→ Task statement
Your reply should be a single number: how many lines contain the string "script".
──────── Record set ────────
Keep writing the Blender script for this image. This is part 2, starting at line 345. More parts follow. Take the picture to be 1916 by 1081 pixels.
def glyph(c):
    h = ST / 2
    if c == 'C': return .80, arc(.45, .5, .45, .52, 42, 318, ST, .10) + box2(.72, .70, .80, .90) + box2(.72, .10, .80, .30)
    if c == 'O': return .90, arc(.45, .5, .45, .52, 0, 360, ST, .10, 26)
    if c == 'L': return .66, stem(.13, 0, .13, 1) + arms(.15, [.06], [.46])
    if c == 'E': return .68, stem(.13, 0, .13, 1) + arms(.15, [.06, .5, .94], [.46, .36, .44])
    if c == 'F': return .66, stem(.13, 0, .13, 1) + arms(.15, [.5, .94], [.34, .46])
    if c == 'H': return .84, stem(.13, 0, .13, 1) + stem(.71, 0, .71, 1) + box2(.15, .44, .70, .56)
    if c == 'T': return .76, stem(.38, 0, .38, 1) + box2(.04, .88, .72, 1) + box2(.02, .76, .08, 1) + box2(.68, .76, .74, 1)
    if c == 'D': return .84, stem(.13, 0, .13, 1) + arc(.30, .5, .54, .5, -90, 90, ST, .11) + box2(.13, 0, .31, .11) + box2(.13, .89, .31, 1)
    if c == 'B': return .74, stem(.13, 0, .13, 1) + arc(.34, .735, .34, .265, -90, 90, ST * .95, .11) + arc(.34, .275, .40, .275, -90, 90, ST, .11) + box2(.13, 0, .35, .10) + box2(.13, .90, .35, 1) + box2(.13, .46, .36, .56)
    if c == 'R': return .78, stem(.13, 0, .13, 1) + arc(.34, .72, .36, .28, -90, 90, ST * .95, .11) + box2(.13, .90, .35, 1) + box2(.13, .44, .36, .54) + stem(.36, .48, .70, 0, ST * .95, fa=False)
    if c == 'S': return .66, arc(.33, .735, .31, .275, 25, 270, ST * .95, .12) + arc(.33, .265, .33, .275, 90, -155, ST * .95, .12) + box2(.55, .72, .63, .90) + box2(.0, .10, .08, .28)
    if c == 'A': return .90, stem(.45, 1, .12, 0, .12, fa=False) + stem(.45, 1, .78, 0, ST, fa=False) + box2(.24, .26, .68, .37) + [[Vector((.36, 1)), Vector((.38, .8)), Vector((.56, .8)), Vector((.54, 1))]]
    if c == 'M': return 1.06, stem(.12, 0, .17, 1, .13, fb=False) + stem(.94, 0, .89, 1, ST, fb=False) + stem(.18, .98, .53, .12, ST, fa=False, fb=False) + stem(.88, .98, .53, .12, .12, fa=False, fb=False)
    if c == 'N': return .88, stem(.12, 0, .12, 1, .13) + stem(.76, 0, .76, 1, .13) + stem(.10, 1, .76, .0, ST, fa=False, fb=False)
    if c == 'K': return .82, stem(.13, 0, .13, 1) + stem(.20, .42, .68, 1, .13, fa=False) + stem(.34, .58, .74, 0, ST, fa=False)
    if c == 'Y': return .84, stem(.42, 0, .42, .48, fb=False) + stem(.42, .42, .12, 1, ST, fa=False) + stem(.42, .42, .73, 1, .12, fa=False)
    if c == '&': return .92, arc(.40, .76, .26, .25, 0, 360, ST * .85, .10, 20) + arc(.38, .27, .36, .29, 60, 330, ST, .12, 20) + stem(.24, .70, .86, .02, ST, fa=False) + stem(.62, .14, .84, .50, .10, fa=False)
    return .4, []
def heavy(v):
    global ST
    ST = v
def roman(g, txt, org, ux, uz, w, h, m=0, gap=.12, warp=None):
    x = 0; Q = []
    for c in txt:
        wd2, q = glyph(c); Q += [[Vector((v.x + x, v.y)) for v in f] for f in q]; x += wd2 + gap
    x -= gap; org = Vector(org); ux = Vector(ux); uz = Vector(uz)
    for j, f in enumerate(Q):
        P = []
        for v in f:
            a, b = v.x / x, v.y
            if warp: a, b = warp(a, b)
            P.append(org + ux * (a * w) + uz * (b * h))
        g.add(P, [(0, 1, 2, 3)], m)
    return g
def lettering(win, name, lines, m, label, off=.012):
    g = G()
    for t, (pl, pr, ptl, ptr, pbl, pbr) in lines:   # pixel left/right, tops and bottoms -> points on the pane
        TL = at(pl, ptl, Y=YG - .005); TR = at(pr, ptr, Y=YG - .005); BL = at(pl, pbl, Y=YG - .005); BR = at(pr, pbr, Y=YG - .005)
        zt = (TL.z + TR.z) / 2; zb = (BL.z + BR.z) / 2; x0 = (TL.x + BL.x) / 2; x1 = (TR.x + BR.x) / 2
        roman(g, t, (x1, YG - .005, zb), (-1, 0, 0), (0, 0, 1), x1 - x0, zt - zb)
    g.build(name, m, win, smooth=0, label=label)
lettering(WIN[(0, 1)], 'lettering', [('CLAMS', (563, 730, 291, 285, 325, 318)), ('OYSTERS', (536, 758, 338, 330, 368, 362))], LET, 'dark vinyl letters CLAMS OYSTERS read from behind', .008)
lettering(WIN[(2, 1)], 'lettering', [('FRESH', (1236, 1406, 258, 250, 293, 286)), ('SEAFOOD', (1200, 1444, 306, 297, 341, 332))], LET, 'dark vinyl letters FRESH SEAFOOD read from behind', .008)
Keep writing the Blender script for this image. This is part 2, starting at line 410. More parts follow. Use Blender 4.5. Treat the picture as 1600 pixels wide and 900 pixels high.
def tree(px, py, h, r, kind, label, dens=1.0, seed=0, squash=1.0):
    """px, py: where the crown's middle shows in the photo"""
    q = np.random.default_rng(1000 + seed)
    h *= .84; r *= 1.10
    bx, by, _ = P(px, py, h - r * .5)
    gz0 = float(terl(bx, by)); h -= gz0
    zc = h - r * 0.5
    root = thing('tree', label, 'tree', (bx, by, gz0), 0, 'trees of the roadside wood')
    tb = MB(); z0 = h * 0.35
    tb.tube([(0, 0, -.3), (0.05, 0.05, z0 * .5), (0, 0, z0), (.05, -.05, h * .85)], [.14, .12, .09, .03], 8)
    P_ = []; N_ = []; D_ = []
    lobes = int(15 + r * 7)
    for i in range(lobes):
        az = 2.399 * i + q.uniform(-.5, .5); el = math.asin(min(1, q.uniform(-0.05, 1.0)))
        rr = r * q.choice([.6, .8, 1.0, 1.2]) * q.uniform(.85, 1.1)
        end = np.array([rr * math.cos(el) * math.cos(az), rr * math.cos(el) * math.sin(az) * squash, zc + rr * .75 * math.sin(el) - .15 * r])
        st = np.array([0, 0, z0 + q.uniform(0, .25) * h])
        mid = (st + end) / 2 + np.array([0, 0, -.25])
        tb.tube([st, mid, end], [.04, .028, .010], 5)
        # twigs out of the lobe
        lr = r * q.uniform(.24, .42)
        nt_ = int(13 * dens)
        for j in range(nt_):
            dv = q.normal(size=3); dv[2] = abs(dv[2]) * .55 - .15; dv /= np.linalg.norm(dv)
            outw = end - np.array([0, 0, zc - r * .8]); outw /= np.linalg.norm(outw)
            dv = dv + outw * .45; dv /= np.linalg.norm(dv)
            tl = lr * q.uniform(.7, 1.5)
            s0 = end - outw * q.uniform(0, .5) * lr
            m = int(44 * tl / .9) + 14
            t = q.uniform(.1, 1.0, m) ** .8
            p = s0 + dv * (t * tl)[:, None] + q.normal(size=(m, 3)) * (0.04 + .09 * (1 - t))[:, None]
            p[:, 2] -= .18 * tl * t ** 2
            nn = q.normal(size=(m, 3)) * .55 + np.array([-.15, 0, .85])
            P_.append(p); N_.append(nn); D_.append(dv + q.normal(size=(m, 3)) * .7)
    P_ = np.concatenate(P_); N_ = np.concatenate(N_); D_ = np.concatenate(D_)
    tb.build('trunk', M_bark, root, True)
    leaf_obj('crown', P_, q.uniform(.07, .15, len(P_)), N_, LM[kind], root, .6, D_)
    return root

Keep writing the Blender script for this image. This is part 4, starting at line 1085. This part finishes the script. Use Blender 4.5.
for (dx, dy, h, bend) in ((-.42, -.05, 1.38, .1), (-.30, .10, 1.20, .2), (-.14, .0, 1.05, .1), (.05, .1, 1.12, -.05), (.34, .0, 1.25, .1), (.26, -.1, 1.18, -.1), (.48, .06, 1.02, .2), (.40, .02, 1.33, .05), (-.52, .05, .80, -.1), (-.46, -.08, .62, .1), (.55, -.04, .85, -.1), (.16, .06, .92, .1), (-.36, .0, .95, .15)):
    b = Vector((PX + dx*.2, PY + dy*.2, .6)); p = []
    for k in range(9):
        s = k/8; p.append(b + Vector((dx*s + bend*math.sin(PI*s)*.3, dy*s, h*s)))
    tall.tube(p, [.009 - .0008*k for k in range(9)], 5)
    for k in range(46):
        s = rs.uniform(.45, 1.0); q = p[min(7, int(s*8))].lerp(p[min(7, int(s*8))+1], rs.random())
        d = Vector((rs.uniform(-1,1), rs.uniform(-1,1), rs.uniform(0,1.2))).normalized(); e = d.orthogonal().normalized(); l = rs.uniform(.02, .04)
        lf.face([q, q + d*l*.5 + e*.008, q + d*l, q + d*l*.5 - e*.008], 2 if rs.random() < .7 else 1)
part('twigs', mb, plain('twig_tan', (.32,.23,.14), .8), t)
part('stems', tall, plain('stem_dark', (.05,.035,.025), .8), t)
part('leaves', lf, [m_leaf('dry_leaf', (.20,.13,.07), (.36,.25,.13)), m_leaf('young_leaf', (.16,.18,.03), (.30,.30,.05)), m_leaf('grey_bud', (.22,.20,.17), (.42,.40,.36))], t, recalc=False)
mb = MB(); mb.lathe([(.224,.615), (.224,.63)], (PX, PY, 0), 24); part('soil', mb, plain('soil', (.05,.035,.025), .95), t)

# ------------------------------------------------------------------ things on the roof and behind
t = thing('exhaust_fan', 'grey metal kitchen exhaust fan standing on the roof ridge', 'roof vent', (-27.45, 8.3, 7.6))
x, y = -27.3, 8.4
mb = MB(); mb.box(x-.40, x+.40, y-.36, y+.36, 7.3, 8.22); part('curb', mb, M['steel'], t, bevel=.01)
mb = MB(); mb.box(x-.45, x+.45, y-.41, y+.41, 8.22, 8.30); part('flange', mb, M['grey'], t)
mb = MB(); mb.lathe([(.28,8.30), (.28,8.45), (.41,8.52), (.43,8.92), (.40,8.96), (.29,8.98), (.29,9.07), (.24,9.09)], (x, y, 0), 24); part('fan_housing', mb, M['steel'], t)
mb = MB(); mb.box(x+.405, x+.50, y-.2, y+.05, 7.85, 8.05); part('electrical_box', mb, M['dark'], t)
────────
→ Task output
3